Debugging a launch-blocking issue

Aug 23, 2020 · 597 words · 3 minutes read

It was around 4PM a few Fridays ago when I heard that something had gone wrong, and I volunteered (was volunteered?) to help fix it. There was a broken internal configuration that blocked future immediate work for an upcoming launch that same day. I hadn’t worked on this particular system, just similar things before, but because I’m decent at visualizing and debugging these things, my colleague asked me for help with it.

In retrospect, it was something that probably said “this should never happen” in the documentation. I scoped it out with my colleague who was more familiar with it, since he had been working on it right before things went south and was convinced he had caused the bug in one of his setup steps. He was more familiar with a similar but slightly different configuration where this issue wasn’t even possible, and he wasn’t aware that an extra fail-safe was needed to avoid what he thought had gone wrong.

I looked at the system, confirmed the problem matched what he thought it was, and started thinking about how to fix it. Initially I tried using a basic tool, but it didn’t work (issue of scale). After a quick search online, I found a few potential solutions for the same issue, but they all seemed either too complicated or involved some tooling we didn’t have readily available.

After a little more digging and thinking, it turned out we had some existing tool that we could reuse to fix the incorrect configuration, even though it was designed for a different use (who knows why it was still lying around). After some paired work on the problem, we were able to go inside the system and correct the configuration, which unblocked my colleague and the subsequent launch.

To help encourage our blameless culture, after some very light teasing I brought up the fact that anyone could have easily made this mistake – myself very much included – and helped ensure that the extra fail-safe was in place for whoever used it next.


I’ve been intentionally vague with the story because it wasn’t a software bug at work; it was a lake-side sailboat problem.

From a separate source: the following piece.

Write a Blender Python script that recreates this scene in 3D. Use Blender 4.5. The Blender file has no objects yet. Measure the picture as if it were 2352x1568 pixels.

My cousin had accidentally pulled one end of his sailboat’s halyard up through the mast while rigging the boat, and the end he needed threaded through at the bottom was instead at the top of the 20 foot mast.

Visualization of skied halyard

Visualization of what went wrong (but not to scale)

This boat, a 420, had a mast where the halyard went through the middle of the mast, while other 420s he had sailed just had it going up the side. He needed to be able to pull it back through the mast to hoist the sail (blocking his late-afternoon sailboat launch). This was pretty easy to confirm, and after trying my first attempt with a short wire (an issue of scale…) and finding that most of the solutions online were kind of complicated (“tie the end of the rope to a bolt and use a magnet to feed it through”), we found some sturdy long wire we reused to feed the end of the rope through the mast. Afterwards, for the failsafe, he tied a few figure 8 knots at the end to ensure it wouldn’t get pulled up again.

I’ve been thinking a lot recently about why fixing problems with physical things is so satisfying to me, and I was thinking through how familiar the debugging experience was between this real-life fix and and most of the software debugging I do. It’s really all the same!